In ultimo, professore, che cos’è la post verità? C’è bisogno di controlli stringenti, authority e limitazioni?
«“Post-verità” è semplicemente una formula ad effetto, un brand lanciato con successo sul mercato, come la logica dei nostri tempi consumistici impone, per ridare smalto a un concetto che da sempre si accompagna alla politica, e non certo solo ad essa: l’uso della menzogna, della manipolazione, dell’interpretazione deformante della realtà ai propri scopi. Far finta che il problema sia nato oggi è ipocrita, anche se non si può negare che l’espansione del circuito telematico ha avuto, da questo punto di vista, conseguenze molto preoccupanti, e si sarebbe dovuto dare ascolto a critici acuti del web come Morozov per rendersene conto per tempo. Oggi basta disporre di un computer per spargere a raggera sciocchezze, falsità, teorie strampalate, e non mancano gli accorgimenti per dare a questa massa di “bufale” una parvenza di attendibilità.
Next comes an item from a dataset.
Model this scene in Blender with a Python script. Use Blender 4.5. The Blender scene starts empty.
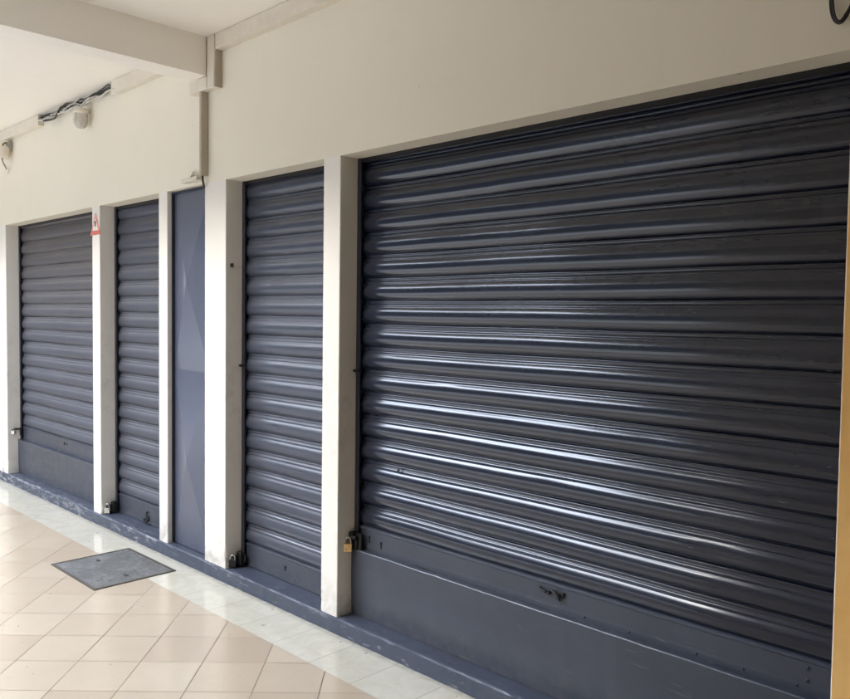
import bpy, math, random
from mathutils import Vector, Matrix
random.seed(7)
R = math.radians
sc = bpy.context.scene
COL = sc.collection

# ------------------------------------------------------------------ helpers
def link(o, parent=None):
    COL.objects.link(o)
    if parent is not None:
        o.parent = parent
    return o

def tag(o, label=None, cat=None, group=None, kind=None):
    if label: o['label'] = label
    if cat: o['category'] = cat
    if group: o['group'] = group
    if kind: o['kind'] = kind
    return o

def thing(name, label, cat, loc=(0, 0, 0), group=None):
    o = bpy.data.objects.new(name, None)
    o.location = loc
    o.empty_display_size = .1
    link(o)
    return tag(o, label, cat, group)

class MB:
    """collects shapes (world coordinates) into one mesh"""
    def __init__(s):
        s.v = []; s.f = []; s.sm = []
    def add(s, vs, fs, smooth=False):
        n = len(s.v)
        s.v += [tuple(v) for v in vs]
        s.f += [tuple(i + n for i in f) for f in fs]
        s.sm += [smooth] * len(fs)
    def box(s, x0, x1, y0, y1, z0, z1, M=None, bev=0.0):
        if bev > 0:
            import bmesh
            bm = bmesh.new()
            bmesh.ops.create_cube(bm, size=1)
            for v in bm.verts:
                v.co = Vector(((x0 + x1) / 2 + v.co.x * (x1 - x0), (y0 + y1) / 2 + v.co.y * (y1 - y0), (z0 + z1) / 2 + v.co.z * (z1 - z0)))
            bmesh.ops.bevel(bm, geom=bm.edges[:], offset=bev, segments=2, affect='EDGES', profile=.5)
            bm.verts.index_update()
            vs = [v.co.copy() for v in bm.verts]
            fs = [[v.index for v in f.verts] for f in bm.faces]
            bm.free()
        else:
            vs = [Vector(p) for p in ((x0, y0, z0), (x1, y0, z0), (x1, y1, z0), (x0, y1, z0), (x0, y0, z1), (x1, y0, z1), (x1, y1, z1), (x0, y1, z1))]
            fs = [(0, 3, 2, 1), (4, 5, 6, 7), (0, 1, 5, 4), (1, 2, 6, 5), (2, 3, 7, 6), (3, 0, 4, 7)]
        if M is not None:
            vs = [M @ v for v in vs]
        s.add(vs, fs)
        return s
    def tube(s, pts, r, n=8, closed=False, M=None):
        pts = [Vector(p) for p in pts]
        if M is not None:
            pts = [M @ p for p in pts]
        rings = []
        up = Vector((0.13, 0.27, 1)).normalized()
        for i, p in enumerate(pts):
            a = pts[i - 1] if i > 0 else (pts[-1] if closed else pts[0])
            b = pts[i + 1] if i < len(pts) - 1 else (pts[0] if closed else pts[-1])
            t = (b - a).normalized()
            u = t.cross(up)
            if u.length < 1e-4: u = t.cross(Vector((1, 0, 0)))
            u.normalize(); w = u.cross(t)
            rr = r[i] if isinstance(r, (list, tuple)) else r
            rings.append([p + (u * math.cos(2 * math.pi * k / n) + w * math.sin(2 * math.pi * k / n)) * rr for k in range(n)])
        vs = [v for ring in rings for v in ring]
        fs = []
        m = len(pts)
        for i in range(m if closed else m - 1):
            j = (i + 1) % m
            for k in range(n):
                l = (k + 1) % n
                fs.append((i * n + k, j * n + k, j * n + l, i * n + l))
        s.add(vs, fs, True)
        if not closed:
            s.add(rings[0], [tuple(range(n))]); s.add(rings[-1], [tuple(reversed(range(n)))])
        return s
    def cyl(s, p0, p1, r, n=20, r2=None):
        return s.tube([p0, p1], [r, r if r2 is None else r2], n)
    def lathe(s, prof, n=28, M=None):
        """prof: (radius, z) list, spun about local z"""
        vs = []; fs = []
        for (r, z) in prof:
            for k in range(n):
                a = 2 * math.pi * k / n
                v = Vector((r * math.cos(a), r * math.sin(a), z))
                vs.append(M @ v if M is not None else v)
        for i in range(len(prof) - 1):
            for k in range(n):
                l = (k + 1) % n
                fs.append((i * n + k, i * n + l, (i + 1) * n + l, (i + 1) * n + k))
        s.add(vs, fs, True)
        return s
    def build(s, name, mat, parent=None):
        me = bpy.data.meshes.new(name)
        me.from_pydata(s.v, [], s.f)
        me.polygons.foreach_set('use_smooth', s.sm)
        me.materials.append(mat)
        me.update()
        o = bpy.data.objects.new(name, me)
        link(o)
        if parent is not None:
            o.parent = parent
            o.matrix_parent_inverse = Matrix.Translation(parent.location).inverted()
        return o

def rebase(o, p):
    """move a single-mesh thing's origin to p without moving it"""
    p = Vector(p)
    o.data.transform(Matrix.Translation(-p))
    o.location = p
    return o

# ------------------------------------------------------------------ materials
class NT:
    def __init__(s, name):
        s.m = bpy.data.materials.new(name); s.m.use_nodes = True
        s.t = s.m.node_tree; s.n = s.t.nodes
        s.b = s.n['Principled BSDF']
        g = s.n.new('ShaderNodeNewGeometry'); s.pos = g.outputs['Position']
        s.sep = None
    def xyz(s):
        if s.sep is None:
            s.sep = s.n.new('ShaderNodeSeparateXYZ'); s.l(s.pos, s.sep.inputs[0])
        return s.sep.outputs
    def l(s, a, b): s.t.links.new(a, b)
    def val(s, x, sock):
        if hasattr(x, 'is_output'): s.l(x, sock)
        else: sock.default_value = x
    def math(s, op, a, b=0.0, c=None, clamp=False):
        n = s.n.new('ShaderNodeMath'); n.operation = op; n.use_clamp = clamp
        s.val(a, n.inputs[0]); s.val(b, n.inputs[1])
        if c is not None: s.val(c, n.inputs[2])
        return n.outputs[0]
    def vec(s, scale=(1, 1, 1), src=None):
        n = s.n.new('ShaderNodeMapping'); n.vector_type = 'POINT'
        n.inputs['Scale'].default_value = scale
        s.l(src or s.pos, n.inputs[0]); return n.outputs[0]
    def noise(s, scale, detail=3, rough=.55, vscale=None, dist=0.0):
        n = s.n.new('ShaderNodeTexNoise'); n.inputs['Scale'].default_value = scale
        n.inputs['Detail'].default_value = detail; n.inputs['Roughness'].default_value = rough
        n.inputs['Distortion'].default_value = dist
        s.l(s.vec(vscale) if vscale else s.pos, n.inputs['Vector'])
        return n.outputs['Fac']
    def ramp(s, x, lo, hi, a=0.0, b=1.0):
        n = s.n.new('ShaderNodeMapRange'); n.clamp = True
        s.val(x, n.inputs[0]); n.inputs[1].default_value = lo; n.inputs[2].default_value = hi
        n.inputs[3].default_value = a; n.inputs[4].default_value = b
        return n.outputs[0]
    def mix(s, f, a, b, mode='MIX'):
        n = s.n.new('ShaderNodeMix'); n.data_type = 'RGBA'; n.blend_type = mode
        s.val(f, n.inputs[0])
        for x, k in ((a, 6), (b, 7)):
            if hasattr(x, 'is_output'): s.l(x, n.inputs[k])
            else: n.inputs[k].default_value = (*x, 1) if len(x) == 3 else x
        return n.outputs[2]
    def bump(s, h, strength=.3, dist=.01, prev=None):
        n = s.n.new('ShaderNodeBump'); n.inputs['Strength'].default_value = strength
        n.inputs['Distance'].default_value = dist; s.l(h, n.inputs['Height'])
        if prev is not None: s.l(prev, n.inputs['Normal'])
        return n.outputs[0]
    def out(s, col=None, rough=None, metal=0.0, normal=None, spec=None):
        if col is not None:
            if hasattr(col, 'is_output'): s.l(col, s.b.inputs['Base Color'])
            else: s.b.inputs['Base Color'].default_value = (*col, 1)
        if rough is not None: s.val(rough, s.b.inputs['Roughness'])
        s.b.inputs['Metallic'].default_value = metal
        if spec is not None: s.val(spec, s.b.inputs['Specular IOR Level'])
        if normal is not None: s.l(normal, s.b.inputs['Normal'])
        return s.m

def simple(name, col, rough=.5, metal=0.0, var=.12, scale=30, bump=0.0):
    m = NT(name)
    n = m.noise(scale, 4)
    c = m.mix(m.ramp(n, .3, .7), tuple(x * (1 - var) for x in col), tuple(min(1, x * (1 + var)) for x in col))
    return m.out(c, m.ramp(n, .3, .7, max(.02, rough - .07), min(1, rough + .07)), metal, m.bump(n, bump, .002) if bump else None)

def plaster(name, col, dirt, base_grime=False):
    m = NT(name)
    big = m.noise(.9, 3); mid = m.noise(6, 5, .6); fine = m.noise(160, 4, .65); roll = m.noise(38, 3)
    c = m.mix(m.ramp(big, .3, .72, 0, .35), col, dirt)
    c = m.mix(m.ramp(mid, .56, .8, 0, .22), c, dirt)
    spots = m.ramp(m.noise(33, 2, .4), .765, .785)
    c = m.mix(m.math('MULTIPLY', spots, .35), c, (.16, .13, .1))
    drip = m.ramp(m.noise(1, 4, .6, (9, 9, .7)), .58, .75, 0, .16)
    c = m.mix(drip, c, dirt)
    if base_grime:
        z = m.xyz()[2]
        g = m.math('MULTIPLY', m.ramp(z, .0, .22, 1, 0), m.ramp(m.noise(13, 5), .4, .68))
        c = m.mix(m.math('MULTIPLY', g, .6), c, (.2, .18, .15))
        hand = m.math('MULTIPLY', m.ramp(m.math('ABSOLUTE', m.math('SUBTRACT', z, 1.05)), .55, .1), m.ramp(m.noise(11, 5, .7), .5, .75))
        c = m.mix(m.math('MULTIPLY', hand, .35), c, (.36, .32, .26))
        c = m.mix(m.math('MULTIPLY', m.ramp(m.noise(1, 3, .6, (60, 60, 8)), .72, .76), .4), c, (.3, .27, .22))
    nb = m.bump(roll, .22, .004); nb = m.bump(fine, .16, .0015, nb)
    return m.out(c, m.ramp(mid, .3, .7, .55, .72), 0, nb, .35)

M = {}
M['wall'] = plaster('cream_wall_paint', (.80, .745, .625), (.71, .645, .525))
M['pier'] = plaster('cream_pier_paint', (.80, .77, .71), (.68, .63, .55), True)
M['ceiling'] = plaster('ceiling_paint', (.88, .84, .77), (.82, .76, .68))
M['outer'] = plaster('outer_wall_paint', (.74, .69, .60), (.66, .60, .50))
M['street'] = plaster('dark_added_frontage', (.075, .08, .085), (.04, .045, .045))

def shutter_paint(name, a_, b_, r0, r1, coat, spec, dusty):
    m = NT(name)
    dust = m.noise(1.7, 4, .6)
    streak = m.noise(1, 5, .7, (2.2, 40, 150))
    sp = m.noise(1, 3, .6, (16, 60, 260))
    c = m.mix(m.ramp(dust, .3, .7), a_, b_)
    c = m.mix(m.ramp(streak, .5, .8, 0, .12), c, tuple(x * 1.7 for x in a_))
    if dusty:       # dust lies on the upward facing part of each slat, brownish higher up
        nz = m.n.new('ShaderNodeSeparateXYZ'); g = m.n.new('ShaderNodeNewGeometry'); m.l(g.outputs['Normal'], nz.inputs[0])
        k = m.math('MULTIPLY', m.ramp(nz.outputs[2], .0, .55), m.ramp(m.noise(4, 4, .6, (1, 1, 3)), .3, .7, .35, .9))
        c = m.mix(m.math('MULTIPLY', k, dusty), c, (.15, .145, .15))
        hi = m.math('MULTIPLY', m.ramp(m.xyz()[2], 1.3, 2.3), m.ramp(m.xyz()[0], -5.9, -6.3))
        c = m.mix(m.math('MULTIPLY', hi, .55), c, (.115, .098, .088))
    c = m.mix(m.math('MULTIPLY', m.ramp(m.noise(55, 3, .6), .71, .74), .7), c, (.012, .012, .014))
    scr = m.ramp(m.noise(1, 2, .5, (18, 60, 240)), .74, .79)
    c = m.mix(m.math('MULTIPLY', scr, .5), c, (.28, .29, .31))
    r = m.math('ADD', m.ramp(streak, .25, .75, r0, r1), m.ramp(dust, .3, .7, -.03, .06))
    nb = m.bump(sp, .03, .0010)
    nb = m.bump(m.noise(5, 2), .12, .006, nb)
    m.b.inputs['Coat Weight'].default_value = coat; m.b.inputs['Coat Roughness'].default_value = .15
    return m.out(c, r, 0, nb, spec)
M['shutter'] = shutter_paint('shutter_glossy_paint', (.008, .0115, .024), (.012, .0165, .033), .18, .25, .5, .4, .06)
M['shutter_mid'] = shutter_paint('shutter_worn_paint', (.038, .045, .067), (.048, .056, .082), .30, .42, .22, .45, .40)
M['shutter_dusty'] = shutter_paint('shutter_dusty_paint', (.056, .062, .082), (.068, .074, .097), .40, .52, .0, .4, .55)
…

L’ossessiva volontà di comparire, per dimostrare a sé e agli altri di esistere, è un’altra caratteristica negativa del nostro tempo, che concorre alla crescita delle comunicazioni sciocche, futili o basate su informazioni inventate di sana pianta, che a sua volta genera credulità. Dinanzi a questa situazione, non c’è controllo o limitazione normativa che tenga: siamo ormai su un piano inclinato, di cui non riesco a immaginare un raddrizzamento. Oggi, quel che soddisfa e piace è insradicabile: siamo giunti ad una legittimazione della tirannia del desiderio che nemmeno i più audaci teorici sessantottini avrebbero mai pensato di veder concretizzata. E del resto, se la censura di internet fosse possibile, getterebbe il bambino insieme all’acqua sporca, perché proibirebbe la circolazioni di notizie e interpretazioni tutt’altro che infondate che non approdano sui mass media solo perché giudicative lesive dello Zeitgeist dominante. Un’autorità delegata al “controllo della verità di stato” nel campo dell’informazione sa di incubo alla Orwell di 1984, non certo di miglioramento della qualità di una democrazia».